Work to do:
Transcribe the listing below from its opening line up to and including the line that contains "M_handle, 0.001).build('wall_channel', t)"; reproduce nothing else.
╭─ Recorded information
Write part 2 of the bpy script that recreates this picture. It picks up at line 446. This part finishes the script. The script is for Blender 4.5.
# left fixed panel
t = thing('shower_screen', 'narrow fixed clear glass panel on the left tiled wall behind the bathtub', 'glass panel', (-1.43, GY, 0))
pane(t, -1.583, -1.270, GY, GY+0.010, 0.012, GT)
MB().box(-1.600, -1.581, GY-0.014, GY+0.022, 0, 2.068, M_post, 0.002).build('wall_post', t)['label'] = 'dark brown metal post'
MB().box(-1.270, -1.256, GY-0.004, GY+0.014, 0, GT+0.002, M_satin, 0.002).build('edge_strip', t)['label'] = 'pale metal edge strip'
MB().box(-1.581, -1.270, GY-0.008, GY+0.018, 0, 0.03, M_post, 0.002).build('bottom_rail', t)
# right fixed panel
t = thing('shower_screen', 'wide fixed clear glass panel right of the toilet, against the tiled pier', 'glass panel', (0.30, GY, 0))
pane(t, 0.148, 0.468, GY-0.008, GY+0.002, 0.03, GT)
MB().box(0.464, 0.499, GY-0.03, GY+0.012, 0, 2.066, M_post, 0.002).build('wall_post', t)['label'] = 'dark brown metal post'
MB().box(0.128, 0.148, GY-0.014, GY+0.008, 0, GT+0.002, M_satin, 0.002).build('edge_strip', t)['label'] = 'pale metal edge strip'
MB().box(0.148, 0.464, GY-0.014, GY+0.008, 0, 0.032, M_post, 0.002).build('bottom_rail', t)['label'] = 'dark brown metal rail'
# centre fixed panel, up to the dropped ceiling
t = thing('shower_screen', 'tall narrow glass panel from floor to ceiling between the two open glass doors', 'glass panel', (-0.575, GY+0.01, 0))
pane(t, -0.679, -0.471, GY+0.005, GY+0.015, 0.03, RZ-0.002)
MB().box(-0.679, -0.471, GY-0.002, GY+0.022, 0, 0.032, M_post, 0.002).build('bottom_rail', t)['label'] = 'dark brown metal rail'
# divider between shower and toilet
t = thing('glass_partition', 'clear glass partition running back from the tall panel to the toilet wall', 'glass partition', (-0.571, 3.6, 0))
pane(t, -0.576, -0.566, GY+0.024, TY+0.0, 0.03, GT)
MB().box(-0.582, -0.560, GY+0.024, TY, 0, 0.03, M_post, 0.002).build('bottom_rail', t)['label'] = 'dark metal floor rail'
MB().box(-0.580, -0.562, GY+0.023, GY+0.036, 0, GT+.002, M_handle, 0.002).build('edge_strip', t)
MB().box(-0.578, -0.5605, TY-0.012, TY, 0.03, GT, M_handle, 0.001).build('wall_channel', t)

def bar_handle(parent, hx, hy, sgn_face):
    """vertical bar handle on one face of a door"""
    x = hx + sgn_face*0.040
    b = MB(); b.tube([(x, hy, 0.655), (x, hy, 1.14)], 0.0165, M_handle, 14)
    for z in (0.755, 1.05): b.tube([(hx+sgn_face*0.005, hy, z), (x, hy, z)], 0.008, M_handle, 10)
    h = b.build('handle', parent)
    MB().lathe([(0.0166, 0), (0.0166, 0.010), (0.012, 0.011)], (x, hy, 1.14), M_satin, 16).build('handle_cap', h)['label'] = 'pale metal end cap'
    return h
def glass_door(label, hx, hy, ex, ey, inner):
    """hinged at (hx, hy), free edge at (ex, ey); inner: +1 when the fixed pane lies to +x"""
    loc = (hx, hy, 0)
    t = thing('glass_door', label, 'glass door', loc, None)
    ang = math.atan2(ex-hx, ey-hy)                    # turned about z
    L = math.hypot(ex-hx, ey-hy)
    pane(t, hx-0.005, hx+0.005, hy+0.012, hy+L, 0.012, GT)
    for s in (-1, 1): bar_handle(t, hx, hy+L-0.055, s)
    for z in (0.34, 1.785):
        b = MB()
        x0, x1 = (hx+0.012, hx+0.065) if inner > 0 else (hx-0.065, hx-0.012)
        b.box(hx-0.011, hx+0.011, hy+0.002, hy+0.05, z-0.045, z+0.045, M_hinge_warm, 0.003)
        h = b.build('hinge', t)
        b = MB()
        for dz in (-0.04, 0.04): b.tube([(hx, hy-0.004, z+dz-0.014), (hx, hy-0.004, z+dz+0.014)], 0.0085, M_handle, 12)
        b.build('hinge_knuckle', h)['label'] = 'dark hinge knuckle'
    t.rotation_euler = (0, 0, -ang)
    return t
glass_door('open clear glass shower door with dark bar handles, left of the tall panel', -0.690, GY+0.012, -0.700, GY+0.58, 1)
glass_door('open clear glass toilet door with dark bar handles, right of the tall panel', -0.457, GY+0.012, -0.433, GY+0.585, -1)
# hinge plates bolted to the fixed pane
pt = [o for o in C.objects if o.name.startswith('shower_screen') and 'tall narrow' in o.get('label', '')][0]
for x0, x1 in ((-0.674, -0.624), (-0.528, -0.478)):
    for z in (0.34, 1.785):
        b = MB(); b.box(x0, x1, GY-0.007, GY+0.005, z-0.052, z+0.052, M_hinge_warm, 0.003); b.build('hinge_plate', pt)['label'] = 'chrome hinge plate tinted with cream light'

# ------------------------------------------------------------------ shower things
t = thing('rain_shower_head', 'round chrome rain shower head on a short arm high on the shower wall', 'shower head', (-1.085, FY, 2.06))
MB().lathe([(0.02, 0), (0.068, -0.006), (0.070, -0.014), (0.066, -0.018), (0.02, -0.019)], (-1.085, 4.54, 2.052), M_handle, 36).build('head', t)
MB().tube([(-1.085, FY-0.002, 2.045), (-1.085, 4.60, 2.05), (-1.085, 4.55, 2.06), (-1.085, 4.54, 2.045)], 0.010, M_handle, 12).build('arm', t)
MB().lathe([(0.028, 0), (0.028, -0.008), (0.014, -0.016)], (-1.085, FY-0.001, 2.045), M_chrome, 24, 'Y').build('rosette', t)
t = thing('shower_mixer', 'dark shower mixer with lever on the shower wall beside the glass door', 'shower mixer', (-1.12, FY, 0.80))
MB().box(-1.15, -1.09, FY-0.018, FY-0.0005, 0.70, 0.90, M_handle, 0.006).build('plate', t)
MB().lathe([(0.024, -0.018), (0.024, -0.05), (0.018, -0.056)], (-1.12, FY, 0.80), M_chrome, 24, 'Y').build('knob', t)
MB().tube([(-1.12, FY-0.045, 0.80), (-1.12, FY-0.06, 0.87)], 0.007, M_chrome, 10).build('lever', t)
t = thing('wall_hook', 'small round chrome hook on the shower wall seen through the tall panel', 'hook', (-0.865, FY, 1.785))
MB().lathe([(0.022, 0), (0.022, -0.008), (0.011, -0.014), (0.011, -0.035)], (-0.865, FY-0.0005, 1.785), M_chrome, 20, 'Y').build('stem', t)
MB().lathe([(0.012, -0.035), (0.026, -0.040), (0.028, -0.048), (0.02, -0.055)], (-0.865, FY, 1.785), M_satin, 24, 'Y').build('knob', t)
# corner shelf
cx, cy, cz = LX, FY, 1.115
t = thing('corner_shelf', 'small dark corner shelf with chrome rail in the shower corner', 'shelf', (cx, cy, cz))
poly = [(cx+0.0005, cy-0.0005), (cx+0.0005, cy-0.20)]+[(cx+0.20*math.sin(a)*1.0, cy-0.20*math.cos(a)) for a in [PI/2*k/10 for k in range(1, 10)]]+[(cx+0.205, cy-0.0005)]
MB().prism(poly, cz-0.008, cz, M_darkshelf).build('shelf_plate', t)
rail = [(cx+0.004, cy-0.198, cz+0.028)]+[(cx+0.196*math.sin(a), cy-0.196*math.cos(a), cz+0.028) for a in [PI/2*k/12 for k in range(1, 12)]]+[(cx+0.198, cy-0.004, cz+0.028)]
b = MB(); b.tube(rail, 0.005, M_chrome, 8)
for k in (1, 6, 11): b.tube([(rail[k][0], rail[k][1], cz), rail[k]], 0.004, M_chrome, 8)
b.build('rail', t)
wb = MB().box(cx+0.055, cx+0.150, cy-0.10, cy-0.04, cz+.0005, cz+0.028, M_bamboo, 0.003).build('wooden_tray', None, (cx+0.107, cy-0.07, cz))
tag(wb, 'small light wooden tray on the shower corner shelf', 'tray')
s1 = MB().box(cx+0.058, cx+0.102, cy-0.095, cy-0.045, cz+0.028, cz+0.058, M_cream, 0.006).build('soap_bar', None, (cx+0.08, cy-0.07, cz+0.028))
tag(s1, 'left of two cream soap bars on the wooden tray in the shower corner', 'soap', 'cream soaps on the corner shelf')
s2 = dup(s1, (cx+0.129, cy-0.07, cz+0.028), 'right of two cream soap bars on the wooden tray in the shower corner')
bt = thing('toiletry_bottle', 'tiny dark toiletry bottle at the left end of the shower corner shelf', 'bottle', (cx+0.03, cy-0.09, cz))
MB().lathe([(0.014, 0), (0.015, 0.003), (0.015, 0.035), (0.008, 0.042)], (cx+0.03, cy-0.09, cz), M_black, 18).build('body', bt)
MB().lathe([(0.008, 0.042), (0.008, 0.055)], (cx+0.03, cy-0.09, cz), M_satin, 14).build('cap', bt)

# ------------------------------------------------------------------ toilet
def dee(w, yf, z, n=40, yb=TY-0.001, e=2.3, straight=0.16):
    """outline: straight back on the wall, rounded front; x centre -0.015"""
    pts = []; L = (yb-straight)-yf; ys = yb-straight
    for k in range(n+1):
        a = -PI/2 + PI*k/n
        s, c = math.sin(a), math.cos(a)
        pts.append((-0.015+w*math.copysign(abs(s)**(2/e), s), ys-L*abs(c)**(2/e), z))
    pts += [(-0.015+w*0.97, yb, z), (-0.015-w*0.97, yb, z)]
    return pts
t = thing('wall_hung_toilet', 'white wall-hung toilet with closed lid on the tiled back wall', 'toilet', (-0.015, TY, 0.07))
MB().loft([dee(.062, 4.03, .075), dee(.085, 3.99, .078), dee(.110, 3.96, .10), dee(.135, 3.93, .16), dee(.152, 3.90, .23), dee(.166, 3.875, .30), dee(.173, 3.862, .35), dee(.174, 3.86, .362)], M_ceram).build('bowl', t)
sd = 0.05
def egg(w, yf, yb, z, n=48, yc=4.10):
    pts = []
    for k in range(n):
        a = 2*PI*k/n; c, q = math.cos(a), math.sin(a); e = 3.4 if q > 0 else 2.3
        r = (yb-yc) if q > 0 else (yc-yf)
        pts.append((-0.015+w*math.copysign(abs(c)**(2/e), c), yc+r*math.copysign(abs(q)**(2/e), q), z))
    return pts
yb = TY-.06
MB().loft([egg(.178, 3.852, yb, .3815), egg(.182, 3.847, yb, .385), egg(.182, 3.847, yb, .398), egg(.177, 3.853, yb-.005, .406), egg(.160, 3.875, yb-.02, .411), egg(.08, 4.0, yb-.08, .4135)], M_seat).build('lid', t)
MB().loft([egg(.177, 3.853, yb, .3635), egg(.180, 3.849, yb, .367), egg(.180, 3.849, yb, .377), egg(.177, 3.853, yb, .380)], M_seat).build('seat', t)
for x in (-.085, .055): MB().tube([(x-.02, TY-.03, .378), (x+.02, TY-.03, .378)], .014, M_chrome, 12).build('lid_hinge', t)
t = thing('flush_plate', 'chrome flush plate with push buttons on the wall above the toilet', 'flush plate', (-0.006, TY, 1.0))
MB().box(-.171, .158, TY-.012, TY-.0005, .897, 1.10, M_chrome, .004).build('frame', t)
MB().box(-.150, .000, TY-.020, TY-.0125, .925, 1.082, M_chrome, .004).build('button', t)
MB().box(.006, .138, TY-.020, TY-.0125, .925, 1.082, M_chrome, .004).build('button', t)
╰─
Output for this task:
Write part 2 of the bpy script that recreates this picture. It picks up at line 446. This part finishes the script. The script is for Blender 4.5.
# left fixed panel
t = thing('shower_screen', 'narrow fixed clear glass panel on the left tiled wall behind the bathtub', 'glass panel', (-1.43, GY, 0))
pane(t, -1.583, -1.270, GY, GY+0.010, 0.012, GT)
MB().box(-1.600, -1.581, GY-0.014, GY+0.022, 0, 2.068, M_post, 0.002).build('wall_post', t)['label'] = 'dark brown metal post'
MB().box(-1.270, -1.256, GY-0.004, GY+0.014, 0, GT+0.002, M_satin, 0.002).build('edge_strip', t)['label'] = 'pale metal edge strip'
MB().box(-1.581, -1.270, GY-0.008, GY+0.018, 0, 0.03, M_post, 0.002).build('bottom_rail', t)
# right fixed panel
t = thing('shower_screen', 'wide fixed clear glass panel right of the toilet, against the tiled pier', 'glass panel', (0.30, GY, 0))
pane(t, 0.148, 0.468, GY-0.008, GY+0.002, 0.03, GT)
MB().box(0.464, 0.499, GY-0.03, GY+0.012, 0, 2.066, M_post, 0.002).build('wall_post', t)['label'] = 'dark brown metal post'
MB().box(0.128, 0.148, GY-0.014, GY+0.008, 0, GT+0.002, M_satin, 0.002).build('edge_strip', t)['label'] = 'pale metal edge strip'
MB().box(0.148, 0.464, GY-0.014, GY+0.008, 0, 0.032, M_post, 0.002).build('bottom_rail', t)['label'] = 'dark brown metal rail'
# centre fixed panel, up to the dropped ceiling
t = thing('shower_screen', 'tall narrow glass panel from floor to ceiling between the two open glass doors', 'glass panel', (-0.575, GY+0.01, 0))
pane(t, -0.679, -0.471, GY+0.005, GY+0.015, 0.03, RZ-0.002)
MB().box(-0.679, -0.471, GY-0.002, GY+0.022, 0, 0.032, M_post, 0.002).build('bottom_rail', t)['label'] = 'dark brown metal rail'
# divider between shower and toilet
t = thing('glass_partition', 'clear glass partition running back from the tall panel to the toilet wall', 'glass partition', (-0.571, 3.6, 0))
pane(t, -0.576, -0.566, GY+0.024, TY+0.0, 0.03, GT)
MB().box(-0.582, -0.560, GY+0.024, TY, 0, 0.03, M_post, 0.002).build('bottom_rail', t)['label'] = 'dark metal floor rail'
MB().box(-0.580, -0.562, GY+0.023, GY+0.036, 0, GT+.002, M_handle, 0.002).build('edge_strip', t)
MB().box(-0.578, -0.5605, TY-0.012, TY, 0.03, GT, M_handle, 0.001).build('wall_channel', t)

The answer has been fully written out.